Братья и сёстры!
На днях я публиковал заметку о книге про малоизвестного белого генерала, за которой мне пришлось изрядно побегать. Теперь, когда книга прочитана и выводы сделаны, могу рассказать, для чего она была нужна, что доказала и что опровергла.
В XIX в. среди русской столичной образованной публики сформировалось немногочисленное, но плодовитое течение публицистов-славянофилов. Это и Александр Шашков, и Алексей Хомяков, и Константин Аксаков, и ещё кое-кто. Всех их роднило друг с другом представление об исключительности России и особой исторической судьбе русского народа. В то время многие западные и отечественные историки полагали, что путь прогресса одинаков для всех народов, и если кто-нибудь отстаёт от Франции или Англии, то, значит, он — именно отсталый, а не своеобразный. Славянофилы же утверждали, что у славянских народов вообще и у русского народа в частности есть собственная историческая роль, которая не похожа на англо-французскую.
Может быть, они и были близки к истине, но ни один из них не смог внятно объяснить, в чём же эта роль заключается. Так, Константин Аксаков уверял, что для русского народа характерно отсутствие государственного мышления, и это выражается в добровольном преклонении перед царём; Алексей Хомяков считал, что сочетание православия и соседской сельской общины развило в русских чувство солидарности, которое действует без каких-либо законов и правил. Близкий к славянофилам Николай Данилевский вообще считал, что все славянские народы в культурном смысле одинаковы и их ждёт общее блестящее будущее.
Никаких возражений славянофилы и слушать не хотели. Например, когда Константин Леонтьев, долгое время служивший послом в Турции, сказал, что большая часть славян — не православные, а мусульмане и католики, то никто из славянофилов не удостоил его слова вниманием. Каждый из них продолжал рассказывать о том, что русские, болгары и чехи были очень похожи друг на друга во времена Рюрика, а значит, будут похожи всегда. Когда народник Николай Огарёв, по роду занятий помещик, писал, что соседская община подавляет любое смелое начинание и требует от индивида быть одним из всех, то столичные публицисты отмахивались, мол, Огарёв клевещет на русских крестьян, которые со времён Ивана Грозного якобы живут душа в душу друг с другом и с помещиками.
Правы ли славянофилы (а значит, и их современные идейные наследники)? Критерий истины — практика. Наступил 1917 год, и благодаря безвластию на историческую сцену вышли любые политические и идейные течения, которым было, что сказать. Социалисты (большевики и эсеры), консерваторы (белогвардейцы), всевозможные сепаратисты-националисты сформировали собственные вооруженные отряды, заняли часть российских территорий и принялись строить жизнь по своему вкусу.
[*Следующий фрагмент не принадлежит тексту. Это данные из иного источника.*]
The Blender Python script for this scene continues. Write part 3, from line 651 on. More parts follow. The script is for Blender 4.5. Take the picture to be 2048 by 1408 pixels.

Даже анархисты смогли создать свои коммуны в Гуляйполе и Жуланихе. А что же славянофилы? А ничего. Никто их не видал и не слыхал.
Единственная попытка поднять славянофильское знамя была предпринята профессором Дмитрием Васильевичем Болдыревым, начальником пресс-службы адмирала Колчака в сентябре-ноябре 1919 года. Нужда к этому эксперименту подвигла серьёзная: сибирские белогвардейцы потерпели поражение на Урале и в Поволжье, а «братья-славяне» из Чехословацкого корпуса с каждым днём всё меньше хотели им помогать. В результате Болдырев с разрешения генерала Дитерихса, главного спецслужбиста колчаковцев, призвал сибиряков к войне против большевиков «за веру и славянство» и даже назвал своё начинание крестовым походом. При помощи пропаганды Болдырева и за деньги Дитерихса началось формирование дружин Святого Креста, в которые очень скоро пришлось брать и мусульманских добровольцев — слишком уж мало было желающих. Всего за три месяца дружины Святого Креста и Зелёного Знамени приняли в свои ряды около 6 тыс. человек, некоторые из которых даже успели попасть на фронт. Если сравнить количество «крестоносцев» с теми же красными партизанами, то на лицо грандиозный провал: красные сибиряки в одном только нападении на Тайшет задействовали больше тысячи человек. А вскоре ещё и «братья-славяне» бросили фронт и отправились в Приморье, откуда чехов-словаков иностранные корабли повезли домой. Благодаря этому воистину «братскому» шагу, белой Сибири пришёл конец, а Болдырев и Колчак попали в руки красноармейцев. Колчака, как известно, расстреляли, а Болдырев не составил ему компанию только потому, что умер от тифа за неделю до расстрела.
То есть славянофильские идеи никого не вдохновили на решительные шаги. Но иначе и быть не могло, потому что разговоры про незапамятную старину хороши только для университетских аудиторий, а не для реальной жизни.
Любопытно, что похожая ситуация сложилась в те же годы на Украине. Местный политический лидер Симон Петлюра вдохновлялся поэзией Ларисы Косач (Леси Украинки) и легендами об Иване Гонте, ему нередко рукоплескали тысячи людей, но при эскалации гражданской войны режим Петлюры развалился практически без выстрела. На Украине были сильны позиции социалистов и анархистов; и белым, и красным пришлось изрядно повозиться с легендарным батькой Махно, но играть в «гайдамаков» и «сiчевих стрельцов» ценой своей жизни никто не хотел.
Так и хочется добавить: вот что бывает, когда взрослые дяди пытаются играть в игрушки, пусть даже и взятые из музея.